W3C home > Mailing lists > Public > www-validator@w3.org > July 2007

Validators and W3C resources (Was: Markup Validation Service)

From: olivier Thereaux <ot@w3.org>
Date: Tue, 31 Jul 2007 12:17:39 +0900
Message-Id: <4487889E-2DD4-445A-B0D3-4D9A452BF429@w3.org>
Cc: kokkaaja@elisanet.fi
To: www-validator Community <www-validator@w3.org>

Dear Torolf, dear all

On Jul 28, 2007, at 23:01 , kokkaaja@elisanet.fi wrote:
> I use your wonderful service every day but since you have renewed  
> your site it has become unbelievable slow!

Indeed. Although the new version is actually faster (albeit with a  
larger resource footprint), is seems that there is an influx of  
people wanting to (re)test their pages with the new version, and the  
servers which w3c uses to offer this service tend to be overloaded at  
some times of the day.

We've been tweaking the code and server setup to make things better,  
and will keep working hard to ensure good quality of service.

> And, when time is money, this is bad.
> So, if you have resources for it, please speed up your site and  
> service!

I agree with you... This is not a good situation.
Let's state a few facts, and see how we can improve the situation.

1) The service at validator.w3.org is provided by the W3C free of  
charge, and is a resource shared by a great number of people (with  
good behavior expected from all).

2) The service is offered by W3C because, as an organization, we  
think that the web can benefit from free quality checking tools.

3) Our validation services are not W3C's main activity. W3C is, first  
and foremost, an industrial consortium where companies pay (not a lot  
- never believe anyone who says that W3C is extremely rich, they are  
either trying to gain power by taking cheap shots at the "father  
figure", misunderstanding how w3c works, or both) to come to a round  
table for standardization of web technologies.

4) The validator(s) are extremely costly. Thanks to its open source  
model, and thanks to the great help from volunteers, developers,  
users, the HR cost is limited, but the infrastructure cost is heavy,  
because the traffic is absolutely massive. Think millions of hits a  
day, think huge bandwidth, 4 dedicated servers (3 for  
validator.w3.org, 1, soon 2, for the CSS validator). And remember:  
all provided free of charge. No ads, etc.

Given all the above facts, what can be done to ensure that everyone  
can benefit from the free service, in a fast and useful way?

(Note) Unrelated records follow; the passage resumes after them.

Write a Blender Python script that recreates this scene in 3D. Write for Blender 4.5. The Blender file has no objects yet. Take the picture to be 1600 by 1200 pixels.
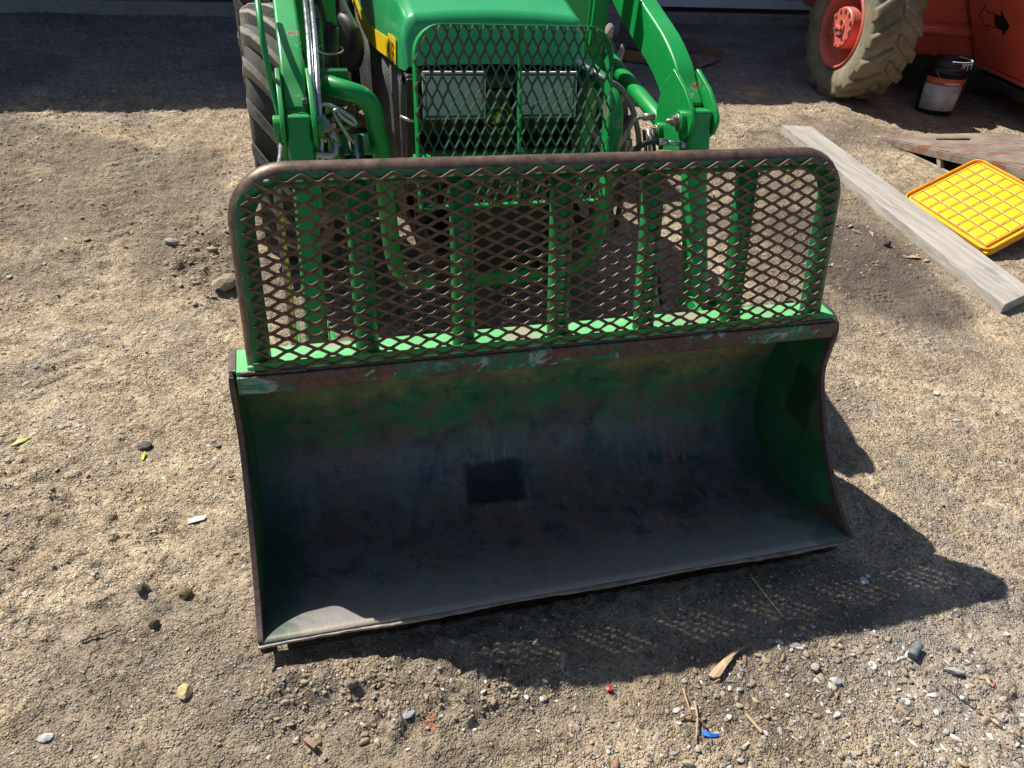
import bpy, bmesh, math, random
import numpy as np
from mathutils import Vector, Matrix

scene = bpy.context.scene
col = scene.collection
G = -0.09            # ground level (z = 0 is the bucket's cutting edge)
CX = 0.7745          # centre line of the tractor
W = 1.549            # bucket width

# ------------------------------------------------------------------ camera
cd = bpy.data.cameras.new('camera'); cam = bpy.data.objects.new('camera', cd); col.objects.link(cam)
cd.sensor_width = 36.0; cd.lens = 36.0*1202/1600; cd.clip_start = 0.05; cd.clip_end = 500
rx = Vector((0.9624, -0.2611, 0.0740)); ux = Vector((0.1006, 0.5983, 0.7950)); fx = Vector((0.2520, 0.7577, -0.6018))
M = Matrix((( rx.x, ux.x, -fx.x, 0.1660), (rx.y, ux.y, -fx.y, -1.1010), (rx.z, ux.z, -fx.z, 1.5330), (0, 0, 0, 1)))
loc, rot, _ = M.decompose()
cam.location = loc; cam.rotation_mode = 'QUATERNION'; cam.rotation_quaternion = rot
scene.camera = cam

# ------------------------------------------------------------------ light
tosun = Vector((-0.51, 0.663, 1.0)).normalized()
elev = math.asin(tosun.z); az = math.atan2(tosun.x, tosun.y)
world = bpy.data.worlds.new('World'); scene.world = world; world.use_nodes = True
wn = world.node_tree; bg = wn.nodes['Background']
sky = wn.nodes.new('ShaderNodeTexSky'); sky.sky_type = 'NISHITA'; sky.sun_disc = False
sky.sun_elevation = elev; sky.sun_rotation = az; sky.air_density = 1.0; sky.dust_density = 1.0; sky.ozone_density = 1.0
wn.links.new(sky.outputs[0], bg.inputs[0]); bg.inputs[1].default_value = 0.066
sd = bpy.data.lights.new('sun', 'SUN'); sd.energy = 5.0; sd.angle = math.radians(0.5); sd.color = (1.0, 0.95, 0.87)
sun = bpy.data.objects.new('sun', sd); col.objects.link(sun); sun.rotation_mode = 'QUATERNION'
sun.rotation_quaternion = tosun.to_track_quat('Z', 'Y'); sun.location = (-5, 6, 10)
scene.view_settings.view_transform = 'Standard'; scene.view_settings.look = 'None'
scene.view_settings.exposure = 0.55; scene.view_settings.gamma = 1.0; scene.view_settings.use_curve_mapping = False
scene.cycles.max_bounces = 6; scene.cycles.diffuse_bounces = 3; scene.cycles.glossy_bounces = 3

# ------------------------------------------------------------------ numpy noise
def _h(ix, iy, seed):
    n = (ix.astype(np.int64)*374761393 + iy.astype(np.int64)*668265263 + seed*974634777) & 0x7fffffff
    n = ((n ^ (n >> 13))*1274126177) & 0x7fffffff
    n = (n ^ (n >> 16)) & 0xffff
    return n/65535.0
def vn(x, y, s, seed=0):
    x = np.asarray(x, float)/s + 1000; y = np.asarray(y, float)/s + 1000
    ix = np.floor(x).astype(np.int64); iy = np.floor(y).astype(np.int64)
    fx_ = x-ix; fy_ = y-iy; fx_ = fx_*fx_*(3-2*fx_); fy_ = fy_*fy_*(3-2*fy_)
    a = _h(ix, iy, seed); b = _h(ix+1, iy, seed); c = _h(ix, iy+1, seed); d = _h(ix+1, iy+1, seed)
    return (a*(1-fx_)+b*fx_)*(1-fy_) + (c*(1-fx_)+d*fx_)*fy_
def fbm(x, y, s, o=4, seed=0):
    t = 0; a = 1.0; n = 0
    for i in range(o):
        t = t + a*vn(x*math.cos(i*.9)-y*math.sin(i*.9), x*math.sin(i*.9)+y*math.cos(i*.9), s/2**i, seed+i); n += a; a *= .55
    return t/n
def sst(x, a, b):
    t = np.clip((x-a)/(b-a), 0, 1); return t*t*(3-2*t)
def blob(x, y, cx, cy, rx_, ry_=None):
    ry_ = ry_ or rx_
    return np.exp(-(((x-cx)/rx_)**2 + ((y-cy)/ry_)**2))

def ground_h(x, y):
    x = np.asarray(x, float); y = np.asarray(y, float)
    h = (fbm(x, y, 1.3, 3, 1)-.5)*.035 + (fbm(x, y, .22, 3, 7)-.5)*.011 + (fbm(x, y, .06, 3, 21)-.5)*.011
    rough = sst(fbm(x, y, .5, 2, 33), .4, .62)
    h = h + rough*(fbm(x, y, .028, 2, 40)-.5)*.016 + (fbm(x, y, .017, 1, 41)-.5)*.006
    h = h + rough*.009*sst(fbm(x, y, .045, 2, 44), .56, .70)
    h = h - .010*sst(-np.abs(fbm(x, y, .16, 3, 46)-.5), -.018, 0)*sst(blob(x, y, .40, -.16, .38, .10), .3, .7)
    # soil pushed up in front of the cutting edge and churned soil beside the guard
    m = blob(x, y, .10, -.075, .17, .06)
    h = h + m*(.045 + .022*(fbm(x, y, .035, 2, 50)-.3))
    m = blob(x, y, .45, -.16, .32, .07)
    h = h + m*(.018 + .020*(fbm(x, y, .04, 2, 51)-.3) + .020*np.abs(fbm(x, y, .09, 2, 57)-.5)*2)
    m = sst(blob(x, y, -.17, 1.95, .20, .40), .2, .7)
    h = h + m*(.055*(fbm(x, y, .07, 3, 52)-.32))
    # tyre tread prints
    for xc, y0, y1, wd in ((-.56, 1.9, 4.2, .16), (-1.05, 1.2, 3.2, .14), (-.62, -.2, 1.6, .13)):
        xx = x - (xc + .05*np.sin(y*.9))
        band = sst(wd-np.abs(xx), 0, .03)*sst(y, y0, y0+.3)*sst(-y, -y1, -y1+.3)*sst(fbm(x, y, .25, 2, 60), .35, .55)
        h = h + band*(-.007 + .007*np.sin((y + np.abs(xx)*.55)*2*math.pi/.085))
    # stay clear of what stands on it
    flat = np.maximum(0, 1-np.hypot((x-4.88), (y-3.70))/.35)
    h = h*(1-np.clip(flat*2, 0, 1))
    bk = sst(x, -.012, .0)*sst(-x, -W-.012, -W)*sst(y, .03, .06)*sst(-y, -.62, -.60)
    return G + h*(1-bk) - .07*bk

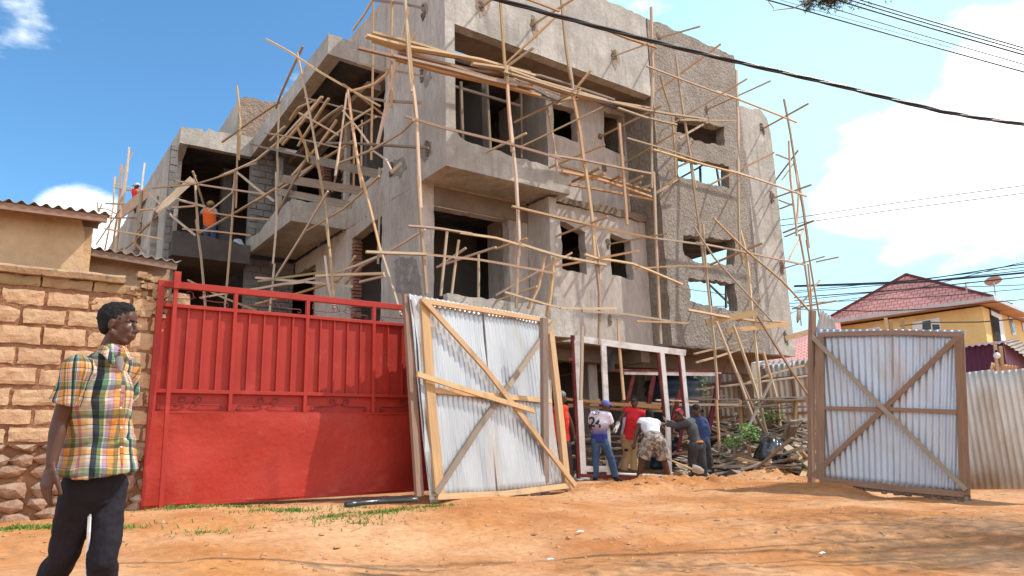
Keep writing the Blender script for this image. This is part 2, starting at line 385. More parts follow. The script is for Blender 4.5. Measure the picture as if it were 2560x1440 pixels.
bpart('end_wall',MT['concrete'],lambda mb:panel(mb,'Y',YF+.03,[(16.93,3.37),(18.36,3.37),(18.42,10.2),(18.3,10.68),(18.0,10.86),(16.93,10.66)],[],.26,oj=[.01,.01,.02,.03,.03,.003]),label='pale smooth end wall')
# recessed window walls
bpart('window_wall',MT['concrete2'],lambda mb:panel(mb,'Y',12.25,[(9.85,3.36),(13.2,3.36),(13.2,6.62),(9.85,6.62)],
   [[(10.37,5.04),(11.13,4.99),(11.13,6.02),(10.39,6.2)],[(11.93,5.09),(12.66,5.04),(12.66,6.05),(11.95,6.15)],],.24,hj=.02),label='lower recessed wall with two dark window holes')
bpart('window_wall',MT['concrete2'],lambda mb:panel(mb,'Y',12.7,[(10.3,6.66),(13.2,6.66),(13.2,9.9),(10.3,9.9)],
   [[(10.68,8.62),(11.47,8.58),(11.47,9.5),(10.69,9.45)],[(12.39,8.66),(13.14,8.6),(13.14,9.75),(12.41,9.72)]],.24,hj=.02),label='upper recessed wall with two dark window holes')
bpart('wall_return',MT['concrete2'],[lambda mb:panel(mb,'X',9.85,rect(12.0,14.5,3.56,6.62),[],.22,oj=.008),lambda mb:panel(mb,'X',10.3,rect(12.5,14.5,6.9,9.89),[],.2,oj=.008)])
# lower storey front (behind the balcony line): corner column, lintel, pier
bpart('lower_front_wall',MT['concrete2'],lambda mb:panel(mb,'Y',12.82,[(X0+.003,3.4),(7.32,3.4),(7.34,6.18),(9.3,6.2),(9.3,3.6),(9.84,3.6),(9.84,6.86),(X0+.003,6.86)],[],.24,oj=.012))
bpart('brown_beam',MT['soffit'],[lambda mb:mb.box(7.345,9.83,12.785,12.815,6.205,6.628),lambda mb:mb.box(7.25,13.2,YF+.25,12.68,9.97,10.05)])
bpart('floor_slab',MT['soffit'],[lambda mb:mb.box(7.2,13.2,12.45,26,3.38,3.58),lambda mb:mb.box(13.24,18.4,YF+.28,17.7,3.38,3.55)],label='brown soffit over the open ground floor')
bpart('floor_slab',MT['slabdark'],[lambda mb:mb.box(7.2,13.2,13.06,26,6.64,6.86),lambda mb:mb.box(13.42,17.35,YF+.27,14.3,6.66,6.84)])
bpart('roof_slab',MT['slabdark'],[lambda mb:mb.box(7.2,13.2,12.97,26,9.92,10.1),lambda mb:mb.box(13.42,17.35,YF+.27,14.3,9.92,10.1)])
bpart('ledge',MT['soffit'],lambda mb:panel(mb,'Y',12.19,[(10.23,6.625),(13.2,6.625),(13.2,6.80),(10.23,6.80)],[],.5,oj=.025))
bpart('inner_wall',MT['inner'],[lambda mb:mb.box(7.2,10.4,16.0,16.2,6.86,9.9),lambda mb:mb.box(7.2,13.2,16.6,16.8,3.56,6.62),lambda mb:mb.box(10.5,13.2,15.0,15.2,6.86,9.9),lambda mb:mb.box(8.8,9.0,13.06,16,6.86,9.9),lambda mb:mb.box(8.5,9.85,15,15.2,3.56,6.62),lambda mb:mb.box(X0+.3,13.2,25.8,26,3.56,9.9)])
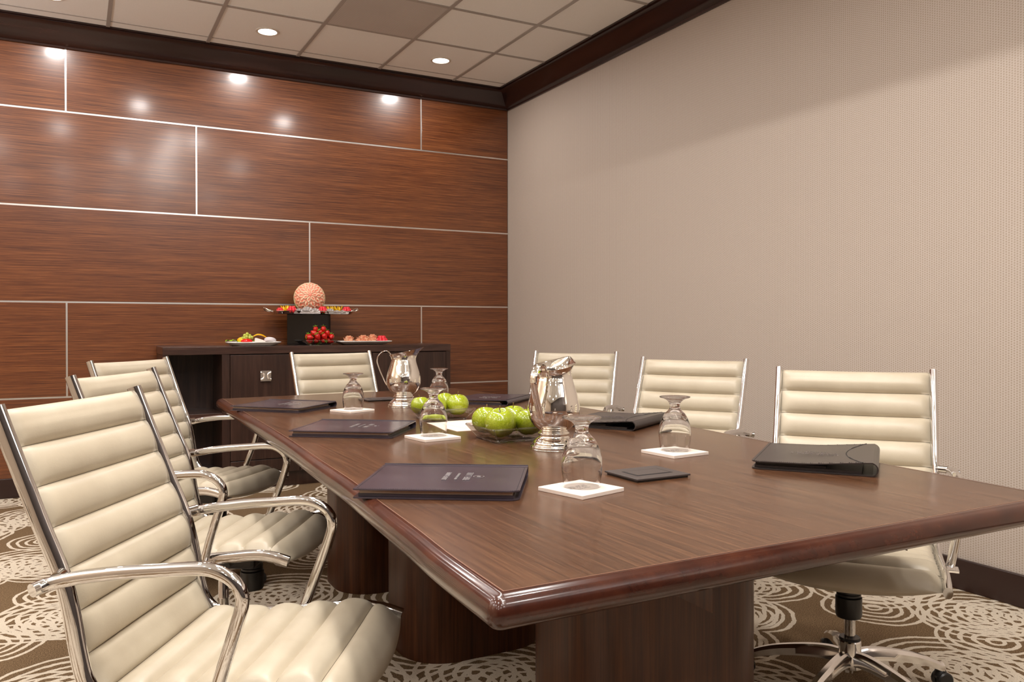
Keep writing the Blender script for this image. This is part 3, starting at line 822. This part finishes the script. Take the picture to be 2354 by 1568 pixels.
meatrose(PRX-.000, PRY-.020, .042, .048, 'biggest rolled peach meat slice in the middle of the meat plate', 3)
meatrose(PRX+.060, PRY-.040, .036, .034, 'ruffled orange meat slice right of the big roll', 4)
meatrose(PRX+.085, PRY+.020, .034, .052, 'tall cream-edged folded meat slice nearest the red strawberry rose', 5)
rosette(PRX+.145, PRY-.02, pz0+.004, .045, 'red strawberry rose at the right end of the meat plate', grp='garnish on the meat plate')
rosette(PRX+.040, PRY+.045, pz0+.012, .026, 'red strawberry rose showing behind the folded meats', M_BERRY, grp='garnish on the meat plate')

# ------------------------------------------------------------------ square glass dishes
def dish(cx, cy, z, ht, a, rz=0, slope=.028, nm='glass_dish', a2=None):
    V = []; F = []
    pr = [(-slope-.012, .010), (-slope, .012), (-.0045, ht-.002), (-.001, ht), (.001, ht-.002), (-slope+.002, .006), (-slope+.003, 0), (-slope-.010, 0)]
    for d, zz in pr: V += [(x, y, zz) for x, y in rrect(0, 0, a+d, (a2 or a)+d, .008, 3)]
    n_ = 16
    for i in range(len(pr)-1):
        for k in range(n_): F.append((i*n_+k, i*n_+(k+1) % n_, (i+1)*n_+(k+1) % n_, (i+1)*n_+k))
    F += [tuple(range(n_)), tuple((len(pr)-1)*n_+k for k in range(n_))]
    o = MB().add(V, F).build(nm, M_DISH, angle=25); o.location = (cx, cy, z); o.rotation_euler.z = rz
    A2 = a2 or a
    for lab_, d_, zz, rr in (('rim', 0, ht, .0022), ('foot_edge', -slope-.004, .003, .0028)):
        P = rrect(0, 0, a+d_, A2+d_, .010, 4); P = P+[P[0], P[1]]
        MB().sweep([(x, y, zz) for x, y in P], rr, rr, n=8, side=(0, 0, 1), cap=False).build(lab_, M_GLASS, o)
    for sx_ in (-1, 1):
        for sy_ in (-1, 1):
            MB().sweep([(sx_*(a-.003), sy_*(A2-.003), ht-.002), (sx_*(a-slope-.003), sy_*(A2-slope-.003), .006)], .0022, .0022, n=8).build('corner_ridge', M_GLASS, o)
    return o
tag(dish(1.245, 2.350, ZT, .045, .104), 'clear square glass dish of green apples beside the nearer silver pitcher', 'dish', 'glass dishes')
tag(dish(1.290, 2.995, ZT, .045, .104), 'clear square glass dish of green apples by the farther silver pitcher', 'dish', 'glass dishes')
BWX, BWY = 1.570, 5.870
tag(dish(BWX, BWY, CT, .036, .116, 0, .036, a2=.070), 'clear glass dish heaped with strawberries on the credenza', 'dish', 'glass dishes')

# green apples
M_APPLE = mat('green_apple', rough=.16); m = M_APPLE
an = noise(m, coords(m), 14, 3, .5); an2 = noise(m, coords(m), 300, 2, .5)
ac = ramp(m, an, [(.3, srgb(128, 142, 14)), (.7, srgb(164, 176, 44))])
basecol(m, mix(m, math_(m, 'GREATER_THAN', an2, .68), ac, srgb(180, 190, 90)))
bsdf(m).inputs['Coat Weight'].default_value = .5; bsdf(m).inputs['Coat Roughness'].default_value = .05
M_STEM = mat('apple_stem', srgb(110, 84, 40), .7)
def applefn(d):
    th = math.acos(max(-1, min(1, d.z))); a = math.atan2(d.y, d.x)
    r = 1+.03*sin(th)-.36*math.exp(-(th/.30)**2)-.20*math.exp(-((pi-th)/.28)**2)+.018*cos(5*a)*(th/pi)
    tp = 1-.10*(th/pi)**2
    return Vector((d.x*r*tp*1.03, d.y*r*tp*1.03, d.z*r*.97))
ap0 = empty('green_apple')
MB().ball((0, 0, 0), 1, 36, 30, applefn).build('apple_body', M_APPLE, ap0)
MB().sweep([(0, 0, .58), (.02, 0, .85), (.08, .02, 1.16)], .035, .035, n=8, side=(1, 0, 0), scales=[1, .8, 1.3]).build('stem', M_STEM, ap0)
AP = [(1.193, 2.298, .817, .0485, (.15, -.25, .3), 'green apple at the near front of the nearer glass dish, facing the camera'),
      (1.193, 2.401, .812, .046, (.1, .30, 1.2), 'green apple with a brown nick at the left of the nearer glass dish'),
      (1.296, 2.298, .812, .046, (-.1, .1, 2), 'green apple at the right of the nearer glass dish, partly behind the pitcher'),
      (1.296, 2.401, .818, .046, (.0, .1, 4), 'green apple at the back of the nearer glass dish, only its top showing'),
      (1.338, 2.950, .813, .045, (.0, .05, 5), 'green apple with upright stem at the right front of the farther dish'),
      (1.243, 2.945, .811, .042, (.2, -.1, 3), 'green apple of the farther dish seen behind the goblet stem'),
      (1.222, 3.050, .811, .038, (.1, .1, 2.5), 'small green apple at the left end of the farther dish'),
      (1.325, 3.045, .820, .043, (-.35, .3, .5), 'green apple at the back of the farther dish, tilted on its side')]
for i, (x, y, z, r, ro, lab) in enumerate(AP):
    o = ap0 if i == 0 else copy_tree(ap0)
    o.location = (x, y, ZT+.015+r*.96); o.scale = (r, r, r); o.rotation_euler = ro
    tag(o, lab, 'apple', 'green apples in glass dishes')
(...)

* Give a hand with the coding. If you have the skills to make the  
validator faster and better, you'll make everyone's life better, and  
will get credit for it. Start here: http://validator.w3.org/docs/ 
#docs_experts - or here: http://validator.w3.org/feedback.html

* Make sure no-one is abusing the service, at the expense of others.  
This is already what we are doing - reluctantly blocking people who  
send "too many" requests per minute.

* Throw in more servers. We're looking into that, but budget is tight  
(see above). If you really care about the service and have a vested  
interest in it, there is a link at the bottom of the validator's  
pages to contribute to the W3C's supporters program.
Donations can be as small as you wish, and donations of 100$ or more  
will be acknowledged publicly. The supporters program is not used  
only for the validators, but if donators specifically mention that  
they care about the validation services, it will surely hold sway  
over how the funds are used. You can even donate a solid server  
(multi-processor rack server, with lots of memory. no used machine,  
please, these can be more trouble than they're worth - contact me  
directly if you are really interested in such a donation) or join  
forces to buy servers, which we can put to good use for the validator  

* Download the validator and use it on your local network: the  
validator is free, open source and can be downloaded/installed by any  
serious sysadmin on a web server in an hour or two. Then you can have  
the validator, on your network, fast, and just for you.